--- start of SUPPLIED ENTRIES ---

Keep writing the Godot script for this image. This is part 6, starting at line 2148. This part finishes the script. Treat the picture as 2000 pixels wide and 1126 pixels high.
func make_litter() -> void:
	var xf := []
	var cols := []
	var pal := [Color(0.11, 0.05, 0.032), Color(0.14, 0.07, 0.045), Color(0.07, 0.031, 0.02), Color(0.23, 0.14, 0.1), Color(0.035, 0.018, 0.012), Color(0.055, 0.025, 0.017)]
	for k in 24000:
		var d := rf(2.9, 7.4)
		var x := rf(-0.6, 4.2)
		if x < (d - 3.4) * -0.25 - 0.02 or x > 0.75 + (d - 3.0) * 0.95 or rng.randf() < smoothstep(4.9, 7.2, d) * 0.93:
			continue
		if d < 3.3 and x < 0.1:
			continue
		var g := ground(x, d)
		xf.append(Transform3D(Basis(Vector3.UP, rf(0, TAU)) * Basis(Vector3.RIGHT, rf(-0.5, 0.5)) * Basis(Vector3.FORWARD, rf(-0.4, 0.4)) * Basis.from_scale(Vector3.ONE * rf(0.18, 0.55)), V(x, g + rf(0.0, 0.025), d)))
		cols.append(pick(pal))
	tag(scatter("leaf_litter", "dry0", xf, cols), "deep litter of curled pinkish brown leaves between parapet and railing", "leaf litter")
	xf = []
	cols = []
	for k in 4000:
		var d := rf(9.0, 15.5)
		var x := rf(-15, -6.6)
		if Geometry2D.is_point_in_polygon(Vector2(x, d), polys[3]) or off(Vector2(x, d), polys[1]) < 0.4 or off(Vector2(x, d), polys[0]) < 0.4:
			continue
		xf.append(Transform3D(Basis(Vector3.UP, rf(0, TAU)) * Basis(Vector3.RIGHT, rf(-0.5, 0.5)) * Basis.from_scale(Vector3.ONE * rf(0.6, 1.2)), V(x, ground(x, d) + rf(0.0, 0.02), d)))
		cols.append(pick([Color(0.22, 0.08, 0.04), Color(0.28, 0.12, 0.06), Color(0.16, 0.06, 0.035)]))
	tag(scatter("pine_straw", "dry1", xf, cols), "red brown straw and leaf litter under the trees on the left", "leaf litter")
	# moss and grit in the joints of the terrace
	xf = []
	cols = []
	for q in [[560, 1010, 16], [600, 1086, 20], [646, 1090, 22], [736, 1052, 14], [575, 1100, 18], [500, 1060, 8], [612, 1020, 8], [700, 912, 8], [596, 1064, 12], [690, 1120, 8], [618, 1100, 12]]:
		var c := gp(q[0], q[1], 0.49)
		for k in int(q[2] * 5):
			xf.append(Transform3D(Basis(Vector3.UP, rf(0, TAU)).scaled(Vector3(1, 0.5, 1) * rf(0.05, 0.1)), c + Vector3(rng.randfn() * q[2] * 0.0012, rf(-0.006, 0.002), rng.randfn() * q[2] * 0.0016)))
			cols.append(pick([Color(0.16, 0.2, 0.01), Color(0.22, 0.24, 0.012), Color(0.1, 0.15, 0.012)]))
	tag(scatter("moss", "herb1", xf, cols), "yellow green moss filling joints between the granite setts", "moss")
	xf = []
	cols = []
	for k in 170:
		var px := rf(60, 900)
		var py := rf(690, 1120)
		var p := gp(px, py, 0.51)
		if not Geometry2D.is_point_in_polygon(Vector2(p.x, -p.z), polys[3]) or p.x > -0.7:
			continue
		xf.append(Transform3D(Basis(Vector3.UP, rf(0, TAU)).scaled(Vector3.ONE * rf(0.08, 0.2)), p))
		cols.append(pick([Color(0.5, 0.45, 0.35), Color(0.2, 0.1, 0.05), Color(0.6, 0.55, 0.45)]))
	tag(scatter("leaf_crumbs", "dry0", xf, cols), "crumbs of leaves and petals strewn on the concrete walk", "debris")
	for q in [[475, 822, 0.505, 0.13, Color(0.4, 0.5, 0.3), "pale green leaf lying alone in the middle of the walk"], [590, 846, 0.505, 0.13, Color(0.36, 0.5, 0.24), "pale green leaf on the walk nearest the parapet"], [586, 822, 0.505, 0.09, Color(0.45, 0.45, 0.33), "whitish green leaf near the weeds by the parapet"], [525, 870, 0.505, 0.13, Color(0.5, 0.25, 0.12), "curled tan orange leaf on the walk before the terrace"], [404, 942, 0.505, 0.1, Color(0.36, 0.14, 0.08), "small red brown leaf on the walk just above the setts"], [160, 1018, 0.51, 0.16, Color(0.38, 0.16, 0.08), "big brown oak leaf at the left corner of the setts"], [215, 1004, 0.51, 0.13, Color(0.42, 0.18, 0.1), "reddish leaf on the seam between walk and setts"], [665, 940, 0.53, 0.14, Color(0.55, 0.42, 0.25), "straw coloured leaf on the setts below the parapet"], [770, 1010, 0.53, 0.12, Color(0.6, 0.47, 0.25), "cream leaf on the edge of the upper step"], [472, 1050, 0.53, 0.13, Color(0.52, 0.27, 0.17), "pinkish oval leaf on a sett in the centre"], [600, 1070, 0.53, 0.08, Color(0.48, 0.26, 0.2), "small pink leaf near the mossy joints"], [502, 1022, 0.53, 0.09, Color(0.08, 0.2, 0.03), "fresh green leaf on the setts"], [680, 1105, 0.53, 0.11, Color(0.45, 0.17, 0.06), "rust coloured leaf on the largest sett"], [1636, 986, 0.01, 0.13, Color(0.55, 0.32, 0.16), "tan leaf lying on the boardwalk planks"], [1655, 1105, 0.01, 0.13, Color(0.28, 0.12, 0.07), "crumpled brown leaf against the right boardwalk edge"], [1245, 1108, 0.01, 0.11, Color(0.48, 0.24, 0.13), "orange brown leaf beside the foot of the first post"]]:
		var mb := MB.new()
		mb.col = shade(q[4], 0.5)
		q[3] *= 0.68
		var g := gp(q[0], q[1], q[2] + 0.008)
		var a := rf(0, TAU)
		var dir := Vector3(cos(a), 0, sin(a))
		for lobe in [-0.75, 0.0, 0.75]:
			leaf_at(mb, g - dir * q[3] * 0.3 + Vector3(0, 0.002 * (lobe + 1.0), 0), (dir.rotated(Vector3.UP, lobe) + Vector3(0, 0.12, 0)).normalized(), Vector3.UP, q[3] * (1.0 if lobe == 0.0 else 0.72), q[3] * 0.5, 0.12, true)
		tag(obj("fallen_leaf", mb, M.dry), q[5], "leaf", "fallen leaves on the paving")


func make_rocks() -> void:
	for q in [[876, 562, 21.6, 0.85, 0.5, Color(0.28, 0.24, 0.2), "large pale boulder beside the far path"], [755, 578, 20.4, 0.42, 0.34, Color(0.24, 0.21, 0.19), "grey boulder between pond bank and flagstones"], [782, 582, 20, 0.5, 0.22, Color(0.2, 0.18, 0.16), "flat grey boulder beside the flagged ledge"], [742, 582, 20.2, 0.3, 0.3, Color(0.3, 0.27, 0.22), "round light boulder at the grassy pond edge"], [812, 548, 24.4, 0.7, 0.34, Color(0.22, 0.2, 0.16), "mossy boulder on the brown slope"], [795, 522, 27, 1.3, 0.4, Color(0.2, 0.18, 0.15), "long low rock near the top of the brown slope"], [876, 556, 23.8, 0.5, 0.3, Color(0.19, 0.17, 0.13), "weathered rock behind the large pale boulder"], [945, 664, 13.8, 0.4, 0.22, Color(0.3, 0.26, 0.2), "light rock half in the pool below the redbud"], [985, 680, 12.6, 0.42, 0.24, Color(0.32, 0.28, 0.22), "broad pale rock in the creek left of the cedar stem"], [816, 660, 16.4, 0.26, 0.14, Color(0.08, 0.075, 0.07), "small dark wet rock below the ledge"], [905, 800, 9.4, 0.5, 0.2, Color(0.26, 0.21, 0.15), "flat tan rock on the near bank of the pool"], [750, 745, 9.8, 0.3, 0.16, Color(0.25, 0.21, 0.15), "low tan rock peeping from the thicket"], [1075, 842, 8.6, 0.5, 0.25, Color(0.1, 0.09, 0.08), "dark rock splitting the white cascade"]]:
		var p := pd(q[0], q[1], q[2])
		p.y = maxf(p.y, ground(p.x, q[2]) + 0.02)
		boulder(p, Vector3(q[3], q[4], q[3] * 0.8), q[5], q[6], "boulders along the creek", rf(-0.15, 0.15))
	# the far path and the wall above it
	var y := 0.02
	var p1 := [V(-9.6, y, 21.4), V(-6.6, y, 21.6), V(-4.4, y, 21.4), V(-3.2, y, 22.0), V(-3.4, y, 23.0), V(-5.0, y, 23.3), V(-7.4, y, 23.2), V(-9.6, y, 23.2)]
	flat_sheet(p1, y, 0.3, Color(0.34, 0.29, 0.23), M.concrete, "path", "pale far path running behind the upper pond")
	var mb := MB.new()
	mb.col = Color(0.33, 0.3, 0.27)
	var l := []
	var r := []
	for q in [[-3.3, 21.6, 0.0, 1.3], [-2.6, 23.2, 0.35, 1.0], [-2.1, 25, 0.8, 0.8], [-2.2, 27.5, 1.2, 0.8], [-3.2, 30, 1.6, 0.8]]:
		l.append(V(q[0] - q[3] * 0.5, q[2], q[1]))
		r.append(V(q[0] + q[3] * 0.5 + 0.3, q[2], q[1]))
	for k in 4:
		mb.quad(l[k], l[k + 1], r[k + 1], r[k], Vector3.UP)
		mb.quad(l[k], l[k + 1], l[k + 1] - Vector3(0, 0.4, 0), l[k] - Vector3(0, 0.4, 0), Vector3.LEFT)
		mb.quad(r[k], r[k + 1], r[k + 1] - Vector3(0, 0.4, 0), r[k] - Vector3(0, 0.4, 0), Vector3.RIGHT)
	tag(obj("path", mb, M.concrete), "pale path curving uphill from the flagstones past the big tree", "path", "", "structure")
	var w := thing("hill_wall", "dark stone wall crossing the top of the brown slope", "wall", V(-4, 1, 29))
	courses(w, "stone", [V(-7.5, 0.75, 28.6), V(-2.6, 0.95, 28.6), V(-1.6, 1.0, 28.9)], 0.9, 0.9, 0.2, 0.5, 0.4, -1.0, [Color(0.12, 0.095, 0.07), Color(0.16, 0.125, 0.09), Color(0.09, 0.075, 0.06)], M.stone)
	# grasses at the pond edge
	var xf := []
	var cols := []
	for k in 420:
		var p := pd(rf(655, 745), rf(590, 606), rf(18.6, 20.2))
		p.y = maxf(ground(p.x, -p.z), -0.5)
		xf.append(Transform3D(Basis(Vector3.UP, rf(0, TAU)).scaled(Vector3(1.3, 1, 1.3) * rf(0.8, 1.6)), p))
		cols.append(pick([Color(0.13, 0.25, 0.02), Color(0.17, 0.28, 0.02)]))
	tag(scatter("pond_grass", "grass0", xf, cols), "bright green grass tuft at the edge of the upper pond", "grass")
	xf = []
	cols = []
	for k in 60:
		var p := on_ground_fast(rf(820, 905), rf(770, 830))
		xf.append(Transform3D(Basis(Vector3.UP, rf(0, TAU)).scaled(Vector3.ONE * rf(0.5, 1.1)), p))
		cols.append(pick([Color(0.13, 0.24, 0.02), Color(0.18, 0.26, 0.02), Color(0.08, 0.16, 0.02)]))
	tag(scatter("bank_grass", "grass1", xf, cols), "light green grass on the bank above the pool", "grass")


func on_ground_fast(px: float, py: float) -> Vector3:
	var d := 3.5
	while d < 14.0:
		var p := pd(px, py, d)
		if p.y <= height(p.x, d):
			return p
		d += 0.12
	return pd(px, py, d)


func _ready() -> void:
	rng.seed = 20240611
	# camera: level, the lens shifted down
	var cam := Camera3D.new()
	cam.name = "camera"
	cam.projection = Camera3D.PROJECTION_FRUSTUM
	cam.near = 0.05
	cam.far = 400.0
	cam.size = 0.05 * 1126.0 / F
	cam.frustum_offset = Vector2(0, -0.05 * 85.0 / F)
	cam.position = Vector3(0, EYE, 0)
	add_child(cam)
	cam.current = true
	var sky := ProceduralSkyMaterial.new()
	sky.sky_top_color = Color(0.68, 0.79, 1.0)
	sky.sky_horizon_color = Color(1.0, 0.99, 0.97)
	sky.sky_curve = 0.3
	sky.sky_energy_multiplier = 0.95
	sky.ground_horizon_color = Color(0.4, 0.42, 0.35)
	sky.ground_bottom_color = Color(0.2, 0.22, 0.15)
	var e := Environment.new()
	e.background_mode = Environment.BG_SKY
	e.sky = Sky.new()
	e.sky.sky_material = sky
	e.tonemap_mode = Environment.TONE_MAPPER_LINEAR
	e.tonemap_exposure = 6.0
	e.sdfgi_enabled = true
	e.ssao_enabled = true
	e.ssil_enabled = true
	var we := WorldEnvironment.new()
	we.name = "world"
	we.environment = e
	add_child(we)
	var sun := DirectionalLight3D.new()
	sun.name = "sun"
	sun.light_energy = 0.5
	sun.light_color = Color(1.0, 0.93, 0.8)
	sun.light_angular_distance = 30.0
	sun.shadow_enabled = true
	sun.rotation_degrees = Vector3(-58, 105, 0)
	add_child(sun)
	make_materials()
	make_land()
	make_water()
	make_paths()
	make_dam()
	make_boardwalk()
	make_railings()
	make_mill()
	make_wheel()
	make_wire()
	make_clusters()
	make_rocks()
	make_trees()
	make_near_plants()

--- end of SUPPLIED ENTRIES ---
--- start of SUPPLIED ENTRIES ---

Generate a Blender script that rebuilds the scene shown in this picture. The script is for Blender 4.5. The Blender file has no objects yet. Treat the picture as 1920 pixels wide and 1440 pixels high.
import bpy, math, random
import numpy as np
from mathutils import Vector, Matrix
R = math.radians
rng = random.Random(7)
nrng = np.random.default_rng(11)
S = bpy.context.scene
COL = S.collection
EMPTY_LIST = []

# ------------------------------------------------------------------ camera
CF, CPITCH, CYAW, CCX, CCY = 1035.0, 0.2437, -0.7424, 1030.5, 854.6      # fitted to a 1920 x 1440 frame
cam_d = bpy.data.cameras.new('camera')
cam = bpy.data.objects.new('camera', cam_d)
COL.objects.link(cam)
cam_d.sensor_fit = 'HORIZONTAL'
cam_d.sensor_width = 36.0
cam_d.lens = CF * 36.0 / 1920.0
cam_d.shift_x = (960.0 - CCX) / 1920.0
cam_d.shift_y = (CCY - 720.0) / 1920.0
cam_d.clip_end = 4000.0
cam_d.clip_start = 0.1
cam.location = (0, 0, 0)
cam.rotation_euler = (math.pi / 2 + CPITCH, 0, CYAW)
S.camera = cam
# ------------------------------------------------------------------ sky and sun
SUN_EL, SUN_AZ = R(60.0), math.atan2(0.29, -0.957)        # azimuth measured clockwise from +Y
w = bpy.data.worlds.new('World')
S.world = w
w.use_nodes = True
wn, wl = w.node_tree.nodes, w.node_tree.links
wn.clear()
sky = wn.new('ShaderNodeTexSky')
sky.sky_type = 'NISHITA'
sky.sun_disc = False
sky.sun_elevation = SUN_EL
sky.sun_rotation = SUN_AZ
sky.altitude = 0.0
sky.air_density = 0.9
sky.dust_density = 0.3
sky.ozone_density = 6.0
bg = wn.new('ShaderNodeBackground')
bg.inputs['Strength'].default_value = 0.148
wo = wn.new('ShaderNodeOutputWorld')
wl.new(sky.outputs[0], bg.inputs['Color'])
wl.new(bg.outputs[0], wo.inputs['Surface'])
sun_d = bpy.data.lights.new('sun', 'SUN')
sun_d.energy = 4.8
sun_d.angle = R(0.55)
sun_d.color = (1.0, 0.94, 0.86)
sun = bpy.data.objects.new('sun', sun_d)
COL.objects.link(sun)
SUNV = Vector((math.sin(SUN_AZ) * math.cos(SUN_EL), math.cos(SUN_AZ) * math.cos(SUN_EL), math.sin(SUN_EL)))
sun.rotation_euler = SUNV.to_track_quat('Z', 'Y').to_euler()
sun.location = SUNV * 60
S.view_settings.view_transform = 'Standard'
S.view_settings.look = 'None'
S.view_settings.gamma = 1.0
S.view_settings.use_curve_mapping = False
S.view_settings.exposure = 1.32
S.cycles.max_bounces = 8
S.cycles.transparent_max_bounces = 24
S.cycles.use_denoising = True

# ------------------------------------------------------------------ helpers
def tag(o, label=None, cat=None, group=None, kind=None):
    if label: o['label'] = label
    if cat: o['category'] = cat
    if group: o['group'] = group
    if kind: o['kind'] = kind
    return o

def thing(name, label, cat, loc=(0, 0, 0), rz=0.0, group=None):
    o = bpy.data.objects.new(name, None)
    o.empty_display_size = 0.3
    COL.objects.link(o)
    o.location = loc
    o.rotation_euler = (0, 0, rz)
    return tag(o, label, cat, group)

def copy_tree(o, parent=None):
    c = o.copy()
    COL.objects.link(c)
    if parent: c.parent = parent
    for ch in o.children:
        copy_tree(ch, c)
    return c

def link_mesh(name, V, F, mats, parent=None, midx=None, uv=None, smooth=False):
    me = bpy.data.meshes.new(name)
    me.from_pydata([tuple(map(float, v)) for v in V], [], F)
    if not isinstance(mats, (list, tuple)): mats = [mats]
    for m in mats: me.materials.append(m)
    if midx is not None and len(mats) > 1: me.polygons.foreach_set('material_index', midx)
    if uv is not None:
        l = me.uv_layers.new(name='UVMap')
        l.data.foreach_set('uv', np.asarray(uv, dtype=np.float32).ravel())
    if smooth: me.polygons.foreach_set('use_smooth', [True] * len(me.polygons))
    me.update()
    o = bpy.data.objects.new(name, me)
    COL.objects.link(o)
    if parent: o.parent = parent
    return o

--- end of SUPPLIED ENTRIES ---
--- start of SUPPLIED ENTRIES ---

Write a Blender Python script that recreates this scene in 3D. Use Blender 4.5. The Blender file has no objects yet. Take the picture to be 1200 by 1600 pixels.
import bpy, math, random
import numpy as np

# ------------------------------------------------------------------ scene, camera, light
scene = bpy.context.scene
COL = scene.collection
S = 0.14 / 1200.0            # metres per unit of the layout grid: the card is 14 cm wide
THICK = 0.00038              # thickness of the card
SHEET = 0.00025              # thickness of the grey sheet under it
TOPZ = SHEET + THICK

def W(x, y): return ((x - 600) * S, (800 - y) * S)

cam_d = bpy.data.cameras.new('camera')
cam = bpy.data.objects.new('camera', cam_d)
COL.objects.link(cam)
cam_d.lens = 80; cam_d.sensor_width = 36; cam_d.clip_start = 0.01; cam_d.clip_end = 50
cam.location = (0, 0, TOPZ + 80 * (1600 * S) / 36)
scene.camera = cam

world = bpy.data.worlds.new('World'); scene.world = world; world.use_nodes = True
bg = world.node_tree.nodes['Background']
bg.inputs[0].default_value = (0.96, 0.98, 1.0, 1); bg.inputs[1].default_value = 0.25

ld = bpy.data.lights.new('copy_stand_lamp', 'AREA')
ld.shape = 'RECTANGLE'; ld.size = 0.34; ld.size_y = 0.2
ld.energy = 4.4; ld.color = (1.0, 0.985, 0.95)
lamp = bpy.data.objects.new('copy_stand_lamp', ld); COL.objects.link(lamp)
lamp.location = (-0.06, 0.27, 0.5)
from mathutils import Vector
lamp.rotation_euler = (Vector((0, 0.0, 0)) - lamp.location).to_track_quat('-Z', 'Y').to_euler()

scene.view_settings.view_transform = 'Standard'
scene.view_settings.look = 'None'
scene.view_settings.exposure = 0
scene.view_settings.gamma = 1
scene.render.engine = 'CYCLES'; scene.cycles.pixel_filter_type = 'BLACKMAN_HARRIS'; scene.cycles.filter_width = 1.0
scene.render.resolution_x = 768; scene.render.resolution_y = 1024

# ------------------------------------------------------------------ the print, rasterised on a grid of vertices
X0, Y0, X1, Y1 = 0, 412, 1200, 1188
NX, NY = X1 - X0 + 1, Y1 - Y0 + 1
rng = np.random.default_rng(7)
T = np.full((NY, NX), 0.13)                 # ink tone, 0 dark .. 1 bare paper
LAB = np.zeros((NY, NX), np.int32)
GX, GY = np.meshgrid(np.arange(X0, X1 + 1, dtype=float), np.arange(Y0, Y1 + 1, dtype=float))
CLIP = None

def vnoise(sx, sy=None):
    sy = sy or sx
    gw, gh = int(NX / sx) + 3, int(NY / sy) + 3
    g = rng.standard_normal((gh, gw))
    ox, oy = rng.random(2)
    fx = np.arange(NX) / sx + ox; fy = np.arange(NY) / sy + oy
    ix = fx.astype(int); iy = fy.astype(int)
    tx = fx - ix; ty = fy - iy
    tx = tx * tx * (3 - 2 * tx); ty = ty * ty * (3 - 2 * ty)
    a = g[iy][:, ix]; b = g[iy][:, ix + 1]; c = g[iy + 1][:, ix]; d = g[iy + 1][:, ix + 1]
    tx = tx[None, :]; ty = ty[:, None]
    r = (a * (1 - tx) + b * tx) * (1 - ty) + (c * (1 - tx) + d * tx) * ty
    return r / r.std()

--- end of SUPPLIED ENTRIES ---

▸ DIRECTIONS FOR THIS TASK:
Return the lines from the line with "Generate a Blender" through the line with "EMPTY_LIST = []", inclusive, exactly as they stand, and nothing else.

▸ ANSWER IN FULL:
Generate a Blender script that rebuilds the scene shown in this picture. The script is for Blender 4.5. The Blender file has no objects yet. Treat the picture as 1920 pixels wide and 1440 pixels high.
import bpy, math, random
import numpy as np
from mathutils import Vector, Matrix
R = math.radians
rng = random.Random(7)
nrng = np.random.default_rng(11)
S = bpy.context.scene
COL = S.collection
EMPTY_LIST = []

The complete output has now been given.